Abstract

Previous studies attributed a supergene origin to sphalerite rimming copper minerals occurring in Chuquicamata in a mineral assemblage including typically chalcocite-digenite (Cu1.85S1.12 and Cu1.99S1.01), covellite (CuS and Cu1.08S0.92), and sphalerite (up to 1.2 wt % Fe). Microscopic observations on samples from a central and a southern section, completed by scanning electronic microscope (SEM) backscattering electron imaging and electron microprobe analyses, suggest that all sphalerite in Chuquicamata is hypogene.

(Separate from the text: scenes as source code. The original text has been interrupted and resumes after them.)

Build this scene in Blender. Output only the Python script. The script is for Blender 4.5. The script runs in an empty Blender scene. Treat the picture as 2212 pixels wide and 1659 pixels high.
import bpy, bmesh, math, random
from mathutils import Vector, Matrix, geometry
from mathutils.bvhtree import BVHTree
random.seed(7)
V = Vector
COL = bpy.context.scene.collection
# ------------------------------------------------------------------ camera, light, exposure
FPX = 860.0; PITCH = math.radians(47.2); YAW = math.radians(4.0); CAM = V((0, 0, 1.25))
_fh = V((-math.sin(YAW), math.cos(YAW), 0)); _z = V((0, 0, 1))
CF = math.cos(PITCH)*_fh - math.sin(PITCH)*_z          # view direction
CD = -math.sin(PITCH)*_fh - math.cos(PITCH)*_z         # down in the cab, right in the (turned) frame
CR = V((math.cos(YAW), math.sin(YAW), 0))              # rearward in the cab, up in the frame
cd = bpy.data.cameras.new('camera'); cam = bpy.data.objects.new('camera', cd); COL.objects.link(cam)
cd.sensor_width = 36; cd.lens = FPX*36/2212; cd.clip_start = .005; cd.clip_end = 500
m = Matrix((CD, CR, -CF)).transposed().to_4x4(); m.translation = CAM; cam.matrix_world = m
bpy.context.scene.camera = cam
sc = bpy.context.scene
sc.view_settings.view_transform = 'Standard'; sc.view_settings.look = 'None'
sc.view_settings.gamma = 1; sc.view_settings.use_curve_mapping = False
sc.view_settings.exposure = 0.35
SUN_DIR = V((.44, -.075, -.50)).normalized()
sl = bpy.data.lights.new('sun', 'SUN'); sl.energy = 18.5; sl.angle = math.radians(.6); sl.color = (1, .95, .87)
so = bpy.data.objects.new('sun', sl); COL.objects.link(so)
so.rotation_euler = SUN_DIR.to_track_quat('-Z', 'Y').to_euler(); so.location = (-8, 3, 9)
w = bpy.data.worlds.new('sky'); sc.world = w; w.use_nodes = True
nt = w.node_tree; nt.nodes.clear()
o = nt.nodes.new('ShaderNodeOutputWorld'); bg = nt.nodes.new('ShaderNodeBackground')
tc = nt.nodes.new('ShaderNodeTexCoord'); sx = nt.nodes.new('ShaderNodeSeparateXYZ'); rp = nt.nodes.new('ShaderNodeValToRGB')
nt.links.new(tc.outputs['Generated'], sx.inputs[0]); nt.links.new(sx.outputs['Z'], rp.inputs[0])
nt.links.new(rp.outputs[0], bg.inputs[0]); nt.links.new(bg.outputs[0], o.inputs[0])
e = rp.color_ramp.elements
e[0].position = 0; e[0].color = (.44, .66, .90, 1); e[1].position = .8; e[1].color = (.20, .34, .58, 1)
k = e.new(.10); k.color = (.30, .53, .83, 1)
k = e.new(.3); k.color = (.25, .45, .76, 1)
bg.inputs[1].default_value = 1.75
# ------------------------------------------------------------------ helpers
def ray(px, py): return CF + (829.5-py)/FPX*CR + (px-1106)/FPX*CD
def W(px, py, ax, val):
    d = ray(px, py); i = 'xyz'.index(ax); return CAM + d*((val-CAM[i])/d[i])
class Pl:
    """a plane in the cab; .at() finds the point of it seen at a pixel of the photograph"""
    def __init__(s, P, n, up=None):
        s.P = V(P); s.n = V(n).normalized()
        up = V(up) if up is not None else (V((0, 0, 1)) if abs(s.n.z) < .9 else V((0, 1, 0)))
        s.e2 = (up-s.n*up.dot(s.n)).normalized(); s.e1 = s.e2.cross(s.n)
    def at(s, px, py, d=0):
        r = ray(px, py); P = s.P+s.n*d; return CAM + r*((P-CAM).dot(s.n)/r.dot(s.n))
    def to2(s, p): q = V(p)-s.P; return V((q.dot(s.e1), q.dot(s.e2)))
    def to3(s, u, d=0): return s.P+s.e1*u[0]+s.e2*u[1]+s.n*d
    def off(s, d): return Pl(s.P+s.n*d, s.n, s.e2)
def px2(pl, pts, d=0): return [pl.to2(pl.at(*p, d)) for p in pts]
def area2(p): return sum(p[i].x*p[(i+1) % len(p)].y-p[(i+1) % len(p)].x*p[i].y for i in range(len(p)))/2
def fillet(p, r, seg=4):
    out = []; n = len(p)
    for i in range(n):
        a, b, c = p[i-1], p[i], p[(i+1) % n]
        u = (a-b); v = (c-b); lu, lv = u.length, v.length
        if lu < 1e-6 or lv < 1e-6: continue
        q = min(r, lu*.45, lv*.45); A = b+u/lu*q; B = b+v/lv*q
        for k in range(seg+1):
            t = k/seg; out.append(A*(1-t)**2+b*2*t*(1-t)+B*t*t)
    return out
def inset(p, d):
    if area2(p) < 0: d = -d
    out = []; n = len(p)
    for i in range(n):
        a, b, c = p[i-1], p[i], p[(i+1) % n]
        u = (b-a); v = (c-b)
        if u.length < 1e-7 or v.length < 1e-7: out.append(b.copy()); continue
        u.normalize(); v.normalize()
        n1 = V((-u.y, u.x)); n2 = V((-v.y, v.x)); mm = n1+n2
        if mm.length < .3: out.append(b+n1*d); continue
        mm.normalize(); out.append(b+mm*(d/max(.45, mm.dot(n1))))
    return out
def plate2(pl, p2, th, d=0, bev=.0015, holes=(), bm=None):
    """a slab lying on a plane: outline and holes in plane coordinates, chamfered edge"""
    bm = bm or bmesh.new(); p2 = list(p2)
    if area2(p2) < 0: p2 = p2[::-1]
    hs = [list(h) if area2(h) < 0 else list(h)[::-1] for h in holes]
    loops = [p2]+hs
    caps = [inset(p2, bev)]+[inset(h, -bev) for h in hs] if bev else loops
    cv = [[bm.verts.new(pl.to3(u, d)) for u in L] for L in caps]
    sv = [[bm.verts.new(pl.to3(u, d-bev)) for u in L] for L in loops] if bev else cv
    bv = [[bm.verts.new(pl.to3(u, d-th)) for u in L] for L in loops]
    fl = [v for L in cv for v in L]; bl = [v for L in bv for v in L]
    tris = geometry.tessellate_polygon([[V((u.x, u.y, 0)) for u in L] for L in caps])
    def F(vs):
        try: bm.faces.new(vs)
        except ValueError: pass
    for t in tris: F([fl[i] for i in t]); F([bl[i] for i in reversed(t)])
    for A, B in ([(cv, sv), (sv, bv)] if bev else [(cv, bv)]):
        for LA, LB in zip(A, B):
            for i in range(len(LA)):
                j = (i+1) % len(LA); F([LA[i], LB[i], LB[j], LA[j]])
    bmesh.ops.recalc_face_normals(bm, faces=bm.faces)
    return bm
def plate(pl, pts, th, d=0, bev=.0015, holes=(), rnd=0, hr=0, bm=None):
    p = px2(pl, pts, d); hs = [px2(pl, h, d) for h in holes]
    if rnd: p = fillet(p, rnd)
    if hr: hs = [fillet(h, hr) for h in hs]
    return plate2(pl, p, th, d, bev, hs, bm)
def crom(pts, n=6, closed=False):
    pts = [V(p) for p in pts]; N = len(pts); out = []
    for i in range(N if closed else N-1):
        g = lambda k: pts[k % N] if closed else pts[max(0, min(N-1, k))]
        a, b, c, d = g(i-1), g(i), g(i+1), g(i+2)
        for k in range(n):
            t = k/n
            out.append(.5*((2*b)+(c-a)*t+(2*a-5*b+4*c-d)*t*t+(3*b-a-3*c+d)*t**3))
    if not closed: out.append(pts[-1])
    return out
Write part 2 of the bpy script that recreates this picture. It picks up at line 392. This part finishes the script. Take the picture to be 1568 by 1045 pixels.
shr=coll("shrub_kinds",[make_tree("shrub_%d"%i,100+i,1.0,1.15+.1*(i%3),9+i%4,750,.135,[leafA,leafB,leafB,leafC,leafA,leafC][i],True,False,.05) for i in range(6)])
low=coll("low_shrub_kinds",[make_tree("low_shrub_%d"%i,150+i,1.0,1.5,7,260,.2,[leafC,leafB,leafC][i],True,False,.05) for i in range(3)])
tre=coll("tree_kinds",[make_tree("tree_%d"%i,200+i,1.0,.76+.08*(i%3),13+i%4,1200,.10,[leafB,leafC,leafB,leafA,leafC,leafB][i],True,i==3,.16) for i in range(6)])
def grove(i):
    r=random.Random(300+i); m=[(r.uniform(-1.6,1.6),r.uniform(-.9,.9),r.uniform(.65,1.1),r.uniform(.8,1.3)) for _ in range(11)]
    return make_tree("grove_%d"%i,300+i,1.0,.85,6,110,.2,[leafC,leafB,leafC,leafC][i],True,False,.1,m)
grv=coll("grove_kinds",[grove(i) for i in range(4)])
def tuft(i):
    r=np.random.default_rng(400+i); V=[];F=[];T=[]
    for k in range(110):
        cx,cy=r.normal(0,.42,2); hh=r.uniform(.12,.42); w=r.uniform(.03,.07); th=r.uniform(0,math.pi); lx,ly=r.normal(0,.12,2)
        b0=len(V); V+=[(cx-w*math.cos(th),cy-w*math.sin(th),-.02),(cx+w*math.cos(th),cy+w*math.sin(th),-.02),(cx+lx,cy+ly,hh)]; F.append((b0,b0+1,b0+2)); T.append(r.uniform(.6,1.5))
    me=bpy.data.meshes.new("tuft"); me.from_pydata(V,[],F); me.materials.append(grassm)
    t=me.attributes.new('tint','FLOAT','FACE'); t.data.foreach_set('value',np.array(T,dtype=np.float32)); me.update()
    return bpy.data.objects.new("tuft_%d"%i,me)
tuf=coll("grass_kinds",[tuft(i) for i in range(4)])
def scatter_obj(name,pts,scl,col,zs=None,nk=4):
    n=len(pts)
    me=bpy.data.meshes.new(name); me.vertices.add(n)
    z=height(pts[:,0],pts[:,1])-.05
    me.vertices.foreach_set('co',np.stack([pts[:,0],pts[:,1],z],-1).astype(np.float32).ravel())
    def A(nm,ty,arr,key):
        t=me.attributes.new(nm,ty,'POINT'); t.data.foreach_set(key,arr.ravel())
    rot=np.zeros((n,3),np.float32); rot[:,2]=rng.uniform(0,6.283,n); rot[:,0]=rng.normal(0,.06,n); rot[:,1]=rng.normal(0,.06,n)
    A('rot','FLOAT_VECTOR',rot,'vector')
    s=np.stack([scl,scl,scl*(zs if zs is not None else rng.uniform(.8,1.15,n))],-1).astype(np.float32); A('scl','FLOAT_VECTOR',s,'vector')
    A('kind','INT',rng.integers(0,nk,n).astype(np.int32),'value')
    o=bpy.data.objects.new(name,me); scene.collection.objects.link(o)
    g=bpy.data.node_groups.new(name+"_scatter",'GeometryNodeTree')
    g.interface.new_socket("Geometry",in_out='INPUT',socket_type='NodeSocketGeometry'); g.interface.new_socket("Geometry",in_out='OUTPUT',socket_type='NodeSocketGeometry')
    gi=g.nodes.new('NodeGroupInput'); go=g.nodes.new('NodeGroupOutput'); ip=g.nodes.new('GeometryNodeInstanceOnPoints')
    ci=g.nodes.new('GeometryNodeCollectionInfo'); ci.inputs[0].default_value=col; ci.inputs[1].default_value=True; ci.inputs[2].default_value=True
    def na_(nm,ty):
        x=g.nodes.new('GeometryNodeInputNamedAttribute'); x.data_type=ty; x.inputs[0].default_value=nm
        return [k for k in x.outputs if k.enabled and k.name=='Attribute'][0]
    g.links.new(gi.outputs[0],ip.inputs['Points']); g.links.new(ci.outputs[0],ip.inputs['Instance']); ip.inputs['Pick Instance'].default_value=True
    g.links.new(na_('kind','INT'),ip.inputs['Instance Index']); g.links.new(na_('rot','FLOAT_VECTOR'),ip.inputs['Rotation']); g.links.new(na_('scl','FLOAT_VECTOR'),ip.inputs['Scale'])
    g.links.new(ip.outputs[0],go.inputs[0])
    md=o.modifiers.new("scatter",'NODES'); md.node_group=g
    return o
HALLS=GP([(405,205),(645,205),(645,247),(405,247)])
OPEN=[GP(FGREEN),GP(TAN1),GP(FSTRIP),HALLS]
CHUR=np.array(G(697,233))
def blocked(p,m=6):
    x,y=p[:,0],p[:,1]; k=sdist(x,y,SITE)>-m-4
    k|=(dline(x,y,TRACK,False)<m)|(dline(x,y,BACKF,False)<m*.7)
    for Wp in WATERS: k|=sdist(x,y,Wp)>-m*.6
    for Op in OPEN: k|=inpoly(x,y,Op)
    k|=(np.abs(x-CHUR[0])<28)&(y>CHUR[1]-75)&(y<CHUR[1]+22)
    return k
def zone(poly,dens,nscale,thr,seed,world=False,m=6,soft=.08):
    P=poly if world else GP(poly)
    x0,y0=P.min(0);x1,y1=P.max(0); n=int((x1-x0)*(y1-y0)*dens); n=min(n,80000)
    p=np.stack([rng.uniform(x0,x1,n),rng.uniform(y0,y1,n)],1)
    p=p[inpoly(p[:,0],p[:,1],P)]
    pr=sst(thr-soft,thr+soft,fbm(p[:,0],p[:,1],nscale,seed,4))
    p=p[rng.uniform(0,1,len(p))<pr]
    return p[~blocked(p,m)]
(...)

A scenario, backed by observations in each step, that explains the formation of the peculiar “sphalerite rims” is the following: (1) precipitation of chalcopyrite, typical of the early and main hydrothermal stages; (2) precipitation of sphalerite rimming chalcopyrite and in voids and in weakness sites during the late hydrothermal stage; (3) partial or total replacement of chalcopyrite by chalcocite-digenite during the late hydrothermal stage; and (4) formation of lamellar covellite, principally at the expense of chalcopyrite, suggesting increasingly oxidizing and/or acidic conditions. This covellite may be linked to supergene processes and/or to the late hydrothermal stage. The findings of the present work have implications for the position of the lower limit of the supergene enrichment in the eastern-southern part of the deposit, as the sphalerite rims, now interpreted as hypogene, were the only potential supergene sulfide in the eastern vertical section of the southern section.